I find that most effective development organizations have developers write their own tests to protect the features that they have added, but the key here is to have them deliver automated testing instead of manual quality assurance (QA) process that takes days. Also, manual QA almost never works in an environment where you have a branch for each separate piece of work that is being done. That is simply too many different things to test for manual QA to make sense financially. So manual QA can only be run once the individual branches have been merged, which means that each bug requires the “find who broke this” process, which is an unnecessarily slow and painful process vs. having automated tests.
Manual QA is often still necessary for some parts of applications, where automated testing is very difficult or impractical. But it is essentially impossible to do multiple releases per week if you have a substantial amount of manual QA to do for each release.
Many people think that it is impossible to get automated testing in place on existing projects where there is no test coverage or mechanism in place for writing or running tests already. For all of you, please stay tuned for the next post, where I will discuss how to adopt these practices with existing applications, without having to stop all forward progress on feature development for weeks or months.
Code Review
The fourth critical practice is code review. There is a traditional programmer adage which says “write code like the next programmer who has to work with your code is holding a gun to your head.” Code review is like getting that next programmer to look at your code and give you comments before you merge your code with the general population.
Code review does a number of great things. It means that there are several sets of eyes on code before it gets merged with the existing code base.
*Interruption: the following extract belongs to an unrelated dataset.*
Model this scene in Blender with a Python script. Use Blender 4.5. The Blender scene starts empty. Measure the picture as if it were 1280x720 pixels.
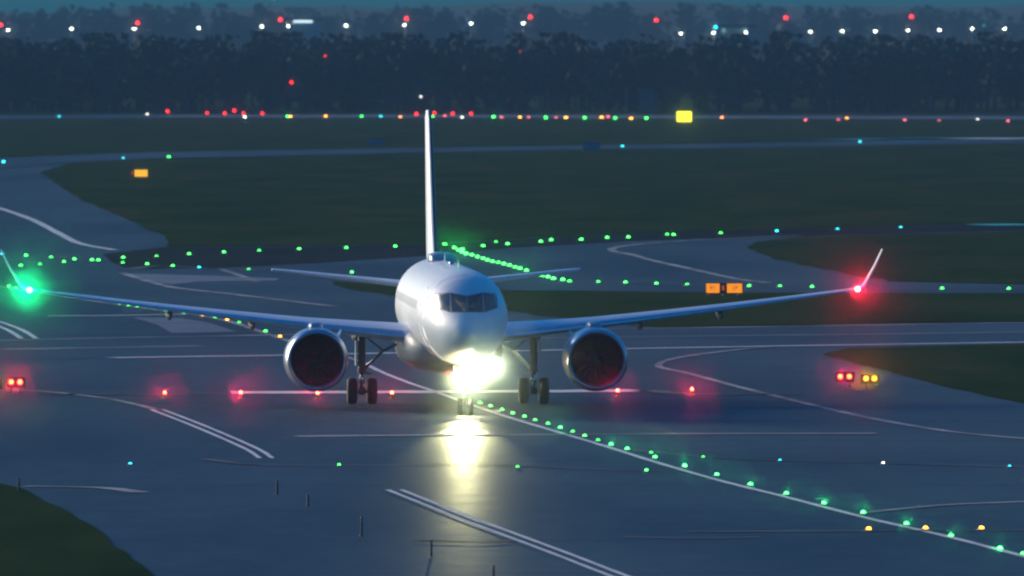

Really effective teams usually have a fairly strict style guide, and so there is usually only one correct way to write a particular section of code. In addition, most great teams have every developer reviewing code, not just one or two senior developers. This enables really good cross-understanding of the code base, making it much easier for everyone to continue working with this code base into the future and delivering the kind of velocity and frequent releases that are necessary.
While there are other great processes that effective teams often follow, the above four elements are critical to effective modern software development. If you lack any one of the above four, you will not be able to deliver a constant velocity with minimal regressions with a scalable team for an extended period of time.